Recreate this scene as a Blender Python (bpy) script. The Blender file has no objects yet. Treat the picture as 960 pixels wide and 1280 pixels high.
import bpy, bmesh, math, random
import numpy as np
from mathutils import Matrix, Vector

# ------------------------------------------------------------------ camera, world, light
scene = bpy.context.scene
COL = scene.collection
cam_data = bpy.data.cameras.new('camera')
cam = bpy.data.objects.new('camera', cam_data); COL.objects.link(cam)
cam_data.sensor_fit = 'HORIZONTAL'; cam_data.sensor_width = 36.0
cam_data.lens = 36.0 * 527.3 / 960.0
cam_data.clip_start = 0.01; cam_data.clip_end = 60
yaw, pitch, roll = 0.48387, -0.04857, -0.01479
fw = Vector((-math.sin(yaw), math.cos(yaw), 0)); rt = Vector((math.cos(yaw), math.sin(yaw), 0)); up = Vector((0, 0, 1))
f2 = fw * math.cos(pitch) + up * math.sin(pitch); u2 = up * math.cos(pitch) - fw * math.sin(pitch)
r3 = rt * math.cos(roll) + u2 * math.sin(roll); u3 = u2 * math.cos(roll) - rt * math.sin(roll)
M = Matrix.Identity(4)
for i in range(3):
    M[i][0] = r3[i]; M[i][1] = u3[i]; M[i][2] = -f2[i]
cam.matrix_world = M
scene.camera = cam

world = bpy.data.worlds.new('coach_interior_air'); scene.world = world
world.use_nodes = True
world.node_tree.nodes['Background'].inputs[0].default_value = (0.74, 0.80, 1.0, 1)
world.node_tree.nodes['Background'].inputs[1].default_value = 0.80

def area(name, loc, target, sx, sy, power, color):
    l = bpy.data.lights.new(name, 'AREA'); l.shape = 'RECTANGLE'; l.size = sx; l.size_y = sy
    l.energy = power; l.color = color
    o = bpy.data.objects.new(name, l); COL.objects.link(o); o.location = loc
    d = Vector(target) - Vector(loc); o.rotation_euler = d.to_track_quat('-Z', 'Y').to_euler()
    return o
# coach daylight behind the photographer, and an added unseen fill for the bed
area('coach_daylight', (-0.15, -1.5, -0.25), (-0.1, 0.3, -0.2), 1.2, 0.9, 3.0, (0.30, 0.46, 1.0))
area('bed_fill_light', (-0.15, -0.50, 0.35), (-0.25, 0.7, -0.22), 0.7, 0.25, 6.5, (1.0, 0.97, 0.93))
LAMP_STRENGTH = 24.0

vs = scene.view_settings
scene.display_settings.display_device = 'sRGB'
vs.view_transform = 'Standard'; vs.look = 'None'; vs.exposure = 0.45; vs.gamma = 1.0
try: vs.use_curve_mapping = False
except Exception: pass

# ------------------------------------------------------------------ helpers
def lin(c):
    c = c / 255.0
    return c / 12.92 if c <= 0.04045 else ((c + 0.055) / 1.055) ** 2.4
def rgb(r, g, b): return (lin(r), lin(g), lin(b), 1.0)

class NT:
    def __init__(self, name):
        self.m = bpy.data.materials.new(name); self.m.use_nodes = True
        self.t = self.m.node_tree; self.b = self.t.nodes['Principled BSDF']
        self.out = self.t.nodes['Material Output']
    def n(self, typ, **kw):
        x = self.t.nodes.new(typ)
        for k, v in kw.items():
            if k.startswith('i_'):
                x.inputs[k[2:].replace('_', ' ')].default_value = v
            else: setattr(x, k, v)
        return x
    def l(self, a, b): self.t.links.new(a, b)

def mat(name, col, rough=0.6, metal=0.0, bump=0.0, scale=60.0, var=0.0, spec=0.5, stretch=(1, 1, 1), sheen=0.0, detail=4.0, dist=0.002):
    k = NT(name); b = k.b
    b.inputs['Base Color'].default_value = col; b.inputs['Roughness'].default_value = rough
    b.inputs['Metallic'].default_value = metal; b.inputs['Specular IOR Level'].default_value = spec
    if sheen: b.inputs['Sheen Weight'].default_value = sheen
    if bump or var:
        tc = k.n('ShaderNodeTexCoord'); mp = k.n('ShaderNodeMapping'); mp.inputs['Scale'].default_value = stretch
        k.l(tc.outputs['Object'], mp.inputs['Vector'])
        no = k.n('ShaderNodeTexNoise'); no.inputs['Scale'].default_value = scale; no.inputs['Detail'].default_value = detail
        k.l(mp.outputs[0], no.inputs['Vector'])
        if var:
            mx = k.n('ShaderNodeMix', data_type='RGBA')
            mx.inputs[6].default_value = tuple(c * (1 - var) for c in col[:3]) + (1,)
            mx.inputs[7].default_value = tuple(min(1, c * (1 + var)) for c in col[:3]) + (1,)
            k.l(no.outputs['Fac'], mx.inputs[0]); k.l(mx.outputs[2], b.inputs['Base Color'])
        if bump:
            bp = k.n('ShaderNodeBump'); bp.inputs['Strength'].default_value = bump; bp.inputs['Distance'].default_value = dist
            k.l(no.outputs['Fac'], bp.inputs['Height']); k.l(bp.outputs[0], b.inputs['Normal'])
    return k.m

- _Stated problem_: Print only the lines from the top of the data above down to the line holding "scene.camera = cam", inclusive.

- _Full response_:
Recreate this scene as a Blender Python (bpy) script. The Blender file has no objects yet. Treat the picture as 960 pixels wide and 1280 pixels high.
import bpy, bmesh, math, random
import numpy as np
from mathutils import Matrix, Vector

# ------------------------------------------------------------------ camera, world, light
scene = bpy.context.scene
COL = scene.collection
cam_data = bpy.data.cameras.new('camera')
cam = bpy.data.objects.new('camera', cam_data); COL.objects.link(cam)
cam_data.sensor_fit = 'HORIZONTAL'; cam_data.sensor_width = 36.0
cam_data.lens = 36.0 * 527.3 / 960.0
cam_data.clip_start = 0.01; cam_data.clip_end = 60
yaw, pitch, roll = 0.48387, -0.04857, -0.01479
fw = Vector((-math.sin(yaw), math.cos(yaw), 0)); rt = Vector((math.cos(yaw), math.sin(yaw), 0)); up = Vector((0, 0, 1))
f2 = fw * math.cos(pitch) + up * math.sin(pitch); u2 = up * math.cos(pitch) - fw * math.sin(pitch)
r3 = rt * math.cos(roll) + u2 * math.sin(roll); u3 = u2 * math.cos(roll) - rt * math.sin(roll)
M = Matrix.Identity(4)
for i in range(3):
    M[i][0] = r3[i]; M[i][1] = u3[i]; M[i][2] = -f2[i]
cam.matrix_world = M
scene.camera = cam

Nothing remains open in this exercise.